One area where this is especially sensitive is in translating verbal tenses. Teachers are divided in choosing the perfective or imperfective aspect as the default translation of the present tense. However, since Greek has the two past tenses that are clearly imperfective (imperfect) and perfective (aorist), we are generally pretty strict at always translating the imperfect as continuous and the aorist as undefined. Makes sense.

But what I am considering is that perhaps we need to be more nuanced even in first year Greek. Aktionsart describes all the factors that go into conveying a verbal idea. It includes not only tense and aspect, but also the lexical meaning and the context. Sometimes the meaning of the verb conveys the essence of the tense/aspect without having to use specifically continuous language.

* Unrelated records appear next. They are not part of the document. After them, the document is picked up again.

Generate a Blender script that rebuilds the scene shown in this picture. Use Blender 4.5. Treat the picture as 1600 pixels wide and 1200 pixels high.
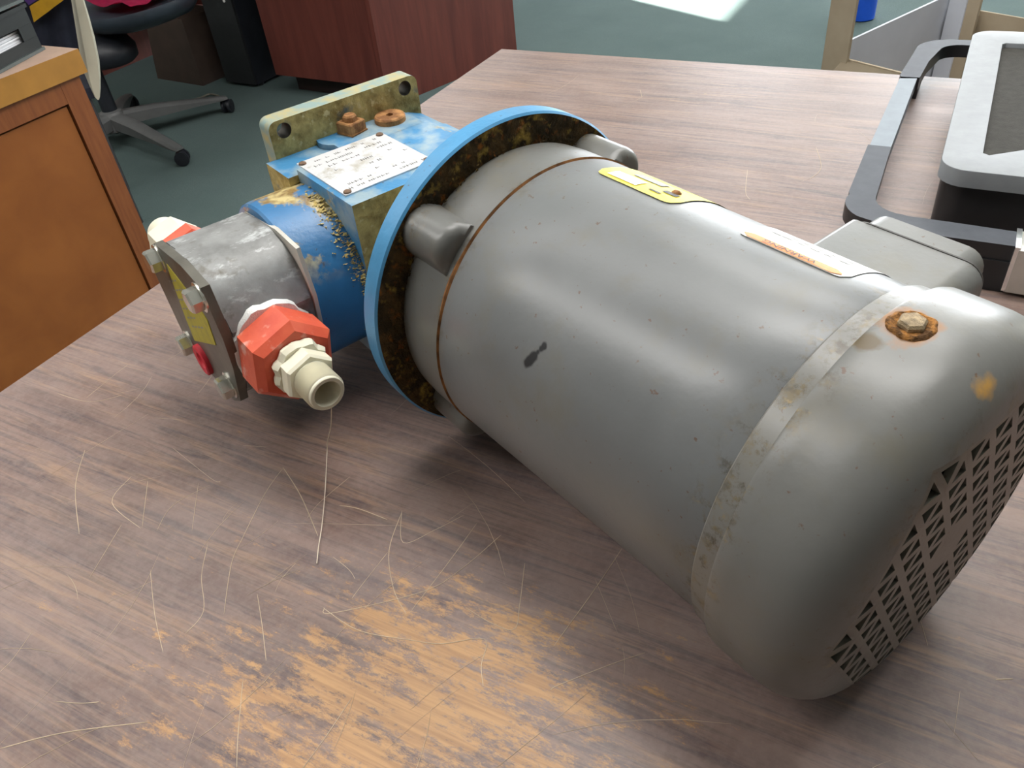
import bpy, bmesh, math, random
from mathutils import Vector, Matrix, noise as mnoise
PI = math.pi
for o in list(bpy.data.objects):
    bpy.data.objects.remove(o)
SC = bpy.context.scene
COL = SC.collection
rng = random.Random(7)

# ------------------------------------------------------------------ frames
YAW = -0.5539                                    # the table against the world
TX = Vector((math.cos(YAW), math.sin(YAW), 0)); TY = Vector((-math.sin(YAW), math.cos(YAW), 0))
def tw(x, y, z=0.0):
    return TX * x + TY * y + Vector((0, 0, z))
FLOOR = -0.74

# ------------------------------------------------------------------ camera
cam_d = bpy.data.cameras.new('camera'); cam = bpy.data.objects.new('camera', cam_d); COL.objects.link(cam)
cam_d.sensor_width = 36; cam_d.lens = 1246 * 36 / 1600; cam_d.clip_start = 0.02
RT = Vector((0.9928, -0.0756, -0.0927)); FW = Vector((0.0, 0.7751, -0.6318))
RT.normalize(); FW.normalize(); UPV = RT.cross(FW); UPV.normalize(); FW = UPV.cross(RT)
cm = Matrix((RT, UPV, -FW)).transposed().to_4x4(); cm.translation = (0, 0, 0.3495)
cam.matrix_world = cm
SC.camera = cam

# ------------------------------------------------------------------ view, world, sun, daylight, lamps
SC.view_settings.view_transform = 'Standard'; SC.view_settings.look = 'None'
SC.view_settings.gamma = 1.0; SC.view_settings.use_curve_mapping = False
SC.view_settings.exposure = 0.3
SC.cycles.use_denoising = True
SC.cycles.max_bounces = 8
W = bpy.data.worlds.new('world'); SC.world = W; W.use_nodes = True
W.node_tree.nodes['Background'].inputs[0].default_value = (0.78, 0.89, 1.0, 1)
W.node_tree.nodes['Background'].inputs[1].default_value = 2.0

def lamp(name, kind, loc, direction, energy, color, **kw):
    d = bpy.data.lights.new(name, kind); o = bpy.data.objects.new(name, d); COL.objects.link(o)
    d.energy = energy; d.color = color
    for k, v in kw.items(): setattr(d, k, v)
    o.location = loc
    o.rotation_euler = Vector(direction).to_track_quat('-Z', 'Y').to_euler()
    return o
SUN_EL = math.radians(24)
sun_h = TX * 0.88 + TY * -0.47; sun_h.normalize()
lamp('sun', 'SUN', (0, 0, 5), sun_h * math.cos(SUN_EL) + Vector((0, 0, -math.sin(SUN_EL))), 70, (1, 0.97, 0.9), angle=0.009)
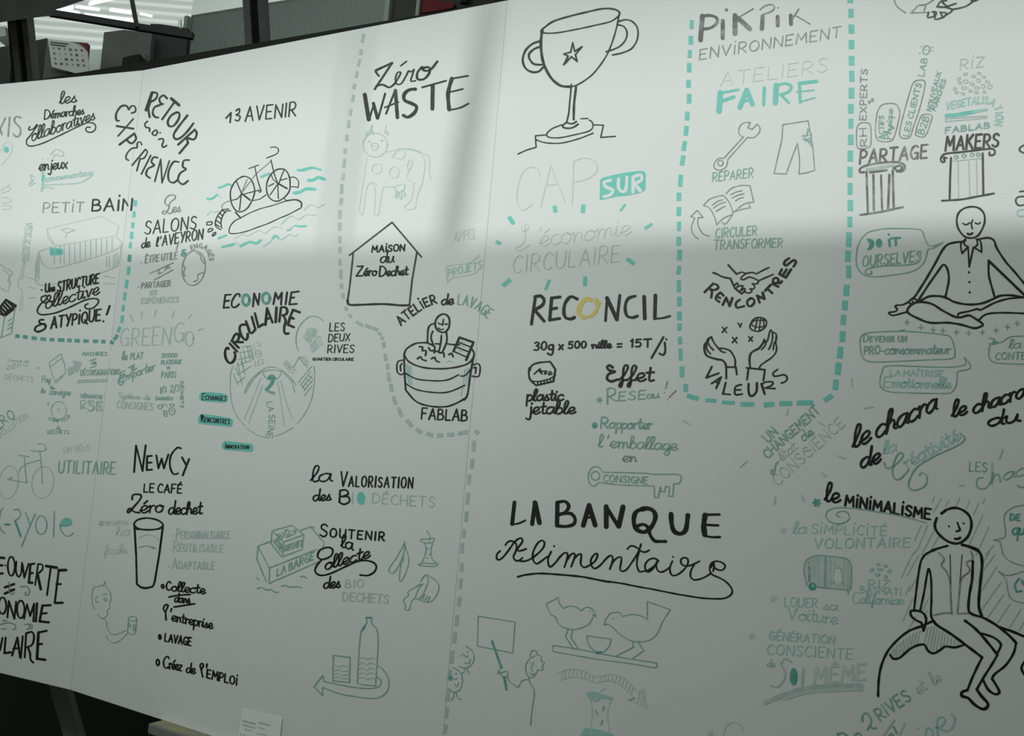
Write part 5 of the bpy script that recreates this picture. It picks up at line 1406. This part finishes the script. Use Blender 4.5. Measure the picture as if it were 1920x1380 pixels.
D 10
"DÉCHETS" 34 948,930 950,1225 p
o 720,1215 26,22; 740,1200 780,1185 800,1210; o 855,1195 26,14; o 852,1265 34,42; _ 852,1245 852,1275; _ 760,1260 765,1320 795,1325 795,1260 760,1262; _ 762,1290 795,1290
# handwritten_lettering | black capitals and joined words above the drinking glass
@ 0 690 4
K 14
_ 1005,780 1020,582 1068,772; _ 1068,772 1092,580; _ 1138,658 1103,663; _ 1103,660 1100,765 1140,762; _ 1100,712 1136,708; _ 1172,655 1187,752 1212,680 1229,752 1262,648; 1355,602 1325,600 1280,660 1275,740 1300,795 1335,790; _ 1365,670 1392,722; _ 1418,682 1370,805
K 12
"LE CAFÉ" 68 1078,930 1360,938
K 14
990,985 1000,950 1055,952 1050,985 1000,1045 965,1085 955,1075 975,1052 1005,1078 1045,1085
"éro" 120 1048,1088 1225,1080
"dechet" 108 1262,1098 1515,1095
# drinking_glass_drawing | black outline of a tall drinking glass with faint lines inside
K 14
1005,1175 1030,1140 1100,1125 1180,1140 1222,1175 1190,1205 1110,1213 1040,1205 1005,1175; _ 1008,1180 1020,1400 1026,1620; _ 1222,1180 1195,1390 1160,1600; 1160,1600 1150,1630 1143,1638
K 17
1026,1620 1060,1645 1100,1650 1143,1638; 1008,1190 1030,1207 1045,1207
N 8
1035,1280 1090,1252 1140,1255 1190,1285; . 1095,1250
D 9
1040,1345 1100,1335 1165,1350; 1130,1345 1145,1340 1150,1355
# handwritten_lettering | pale teal list of three words right of the glass
N 10
"Personnalisable" 85 1322,1280 1718,1278 sc
"Réutilisable" 85 1300,1375 1665,1380 sc
"Adaptable" 85 1290,1505 1603,1510 sc
. 1295,1255; . 1275,1362; . 1262,1488
N 8
"er" 70 740,1182 785,1180
X 9
"enverre" 70 790,1180 960,1175; "bio" 90 870,1260 970,1255; "facile" 80 780,1395 950,1390
# handwritten_lettering | black handwritten list at the lower left of the middle board
@ 0 1035 4
K 13
o 1220,258 9,14; "C" 72 1245,285 1275,288; "ollecte" 82 1285,292 1540,315
1265,338 1330,325 1425,318; "dans" 75 1308,375 1425,385; _ 1305,412 1460,388
1240,450 1225,428 1237,398 1260,400 1242,450 1245,508; "entreprise" 85 1285,515 1595,578; _ 1287,425 1280,445
o 1198,637 8,17; "LAVAGE" 62 1235,668 1432,702; o 1183,828 11,22
"C" 95 1222,868 1262,872; "réez" 95 1265,875 1362,890; "de" 85 1395,905 1465,915; 1508,880 1500,850 1515,835 1525,850 1510,885 1520,935; _ 1552,840 1548,865; "EMPLO|" 66 1550,942 1775,998
# drinking_boy_drawing | faint teal line drawing of a boy holding a cup
D 6
705,428 690,370 690,310 705,265 735,260 760,245 772,258; _ 772,258 785,220 796,265; 796,265 825,300 832,350 820,385 825,420 802,440 805,470 765,500 730,465; 735,335 718,345 720,375 735,372; o 790,355 11,12; 772,322 790,312 805,320
765,495 798,520 800,560 832,612 875,615 942,590; 795,630 820,665 860,682 910,655 960,605; o 993,500 32,17; _ 963,505 955,600; _ 1025,505 1017,600; 958,600 985,620 1015,605; o 968,550 8,12; o 1005,555 9,12; o 1005,580 8,10
# handwritten_lettering | black words in two lines, the second ending in pale teal letters
@ 480 690 4
K 14
"la" 130 408,855 572,850
K 13
"Valorisation" 118 630,885 1172,900 sc
K 14
"des" 92 425,998 562,992; _ 630,920 625,1005; 630,918 675,915 690,945 640,965; 640,965 690,965 700,1000 660,1022 622,1005
N 10
_ 725,935 722,1015
T 5
O 787,978 32,48
N 10
"DÉCHETS" 82 872,1012 1335,1045
# handwritten_lettering | black words in four lines with a long swash under the third
K 14
"Soutenir" 98 478,1262 960,1295 sc
"la" 110 635,1342 728,1368
@ 480 1035 4
K 14
575,-15 560,30 500,55 462,35 480,-15 540,-35 575,-15; 490,60 450,110 445,150 485,175 560,160 680,105 780,65 860,70 900,100 890,145 840,175 780,172
"ollecte" 110 515,135 855,40
"des" 95 505,275 632,265
L 10
"BIO" 62 668,267 802,262
L 12
"DECHETS" 70 648,362 990,385
# barge_drawing | teal drawing of a barge carrying a lettered box on small waves
@ 480 690 4
D 9
_ 120,1220 270,1180 358,1250 205,1305 120,1220; _ 120,1220 112,1315 190,1415; _ 205,1305 198,1415 345,1360 358,1250
"BIO" 42 175,1285 258,1240; 275,1225 295,1215 290,1240 230,1268
"DECHET" 46 218,1372 345,1332; "DECHET" 38 128,1300 192,1385 p
_ 115,1298 15,1335 5,1430 75,1600; _ 15,1340 100,1500 455,1360; _ 100,1500 98,1615 480,1448; _ 335,1215 410,1192 510,1310 500,1370; _ 395,1190 435,1195
D 10
"LA BARGE" 62 155,1562 430,1435
10,1655 40,1645 80,1665 110,1660 140,1680 165,1680; 190,1635 220,1630 250,1642 310,1640 342,1648; 335,1565 355,1562 380,1575; 0,1570 25,1588
# banana_peel_drawing | thin teal drawing of a banana
D 8
1115,1310 1060,1410 1000,1500 1003,1530 1035,1533 1080,1460 1120,1340; 1120,1340 1145,1430 1132,1510 1095,1590 1075,1590 1080,1510 1098,1420; 1115,1330 1102,1450; _ 1113,1302 1120,1345
# apple_core_drawing | thin teal drawing of a small apple core
1280,1220 1305,1260 1300,1290; 1235,1285 1280,1282 1335,1278 1325,1305 1280,1312 1240,1302 1235,1285; 1262,1310 1275,1350 1268,1400 1240,1460 1220,1478; 1325,1310 1310,1370 1320,1430 1350,1462; 1220,1475 1250,1462 1320,1467 1365,1465 1345,1485 1270,1485 1220,1475
D 11
. 1290,1352 1298,1398 1280,1425
# tipped_cup_drawing | thin teal drawing of a tipped cup spilling over
@ 480 1035 4
D 8
1235,220 1260,180 1290,175 1365,235 1360,310 1300,375 1190,345; 1280,180 1290,220 1255,310 1230,342; 1232,240 1150,290 1135,308 1145,320 1105,360 1120,400 1115,430 1150,430 1165,370 1190,345 1222,270 1250,240
_ 1245,325 1225,350; _ 1265,315 1245,355; _ 1285,330 1265,360; _ 1305,335 1285,370
# bottle_drawing | teal drawing of a bottle and a glass on a curved arrow
E 16
_ 828,492 868,492
D 9
825,500 830,530 795,580 780,650 765,850 760,980; 760,980 800,995 890,1003; 865,500 870,540 905,580 915,650 910,800 895,1000; _ 580,775 705,790 700,978 575,965 580,775
510,970 650,1000 800,1022 880,1020 930,1000 935,960 905,935; 500,1015 620,1060 720,1080 880,1098 960,1070 995,1010 990,940 950,880 905,850; _ 510,970 500,925 435,1010 498,1075 500,1015
E 16
_ 800,580 815,560
N 8
775,800 800,790 830,805 860,795 890,800; 775,840 800,825 830,845 860,830 890,840; 770,880 800,870 830,885 860,870 890,880; 770,915 800,905 830,920 860,905 890,915; 770,950 800,940 830,955 860,945 890,950
590,850 620,860 650,850 690,860; 590,890 620,882 650,895 690,888; 590,920 620,912 650,925 690,918; 590,945 620,938 650,950 690,945
""")
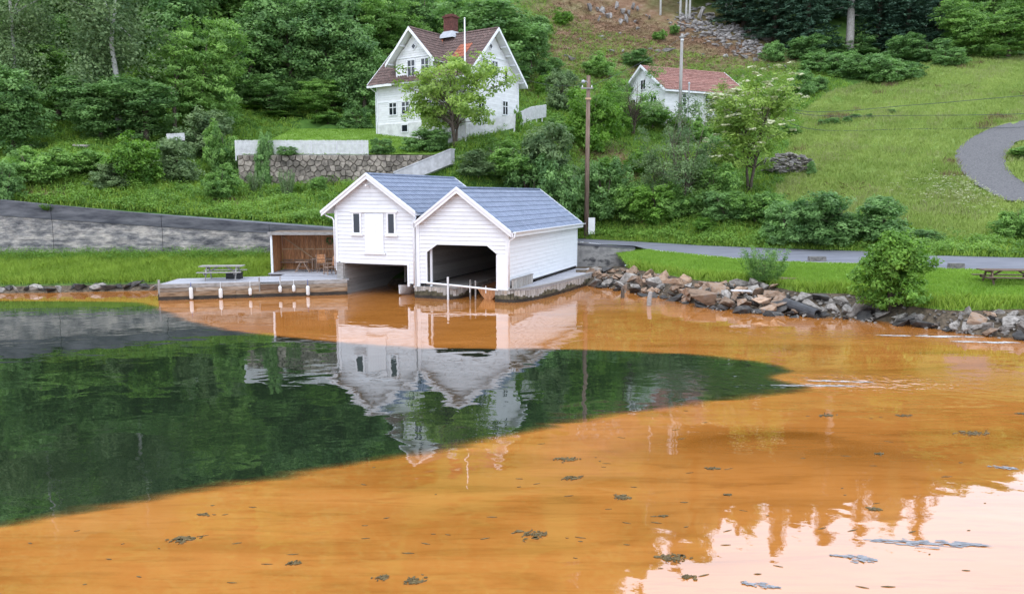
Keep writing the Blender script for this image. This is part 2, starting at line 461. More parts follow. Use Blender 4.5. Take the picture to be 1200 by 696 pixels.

Take for example 1 Cor 9:27. Paul writes, “I discipline (ὑπωπιάζω) my body and bring it into subjection, so that having preached to others I myself should not be disqualified.” ὑπωπιάζω means (1) “strike in the face,” (2) “wear down,” and (3) “to put under strict discipline, punish, treat roughly, torment” (BDAG). This explains the NIV’s unfortunate “I strike a blow to my body,” suggesting a one-time event; they keep the imagery of ὑπωπιάζω but do not accurately convey the sense conveyed by the constative aorist.

Then look at 1 Cor 10:4. They “drank (ἔπιον, aorist) the same spiritual drink; for they drank (ἔπινον, imperfect) from the spiritual rock that accompanied them, and that rock was Christ” (NIV). If you used the rigid “they were drinking” for the imperfect,  the reader would get the idea of an ongoing action, but is that necessary? If someone knows the historical background, and if you let the meaning of “drank” carry its commonsense idea, you can see that the simple “drank” can convey the idea of ongoing action (NIV, ESV, HCSB, NRSV, NLT). If you wanted to make the action more explicit, you could say “were drinking” (NASB,  NET) or my preferred, “used to drink.”

Another example is Matt 13:54. “Upon arriving at his hometown, he taught (ἐδίδασκεν) them in their synagogue.” ἐδίδασκεν is imperfect, but do you really have to say “was teaching”? How else would someone teach if not over a period of time (continuous). Isn’t the meaning of the verb inherently continuous?

My point is that rigid translation techniques  such as “drank” for aorist and “were drinking” for imperfect help in first year, but second year requires the student to concentrate more on the quality of English, and English prefers less words and (I suspect) the simpler “drank” to the longer “were drinking.” I know it is a matter of style and we will differ on this, but I did want to raise the topic.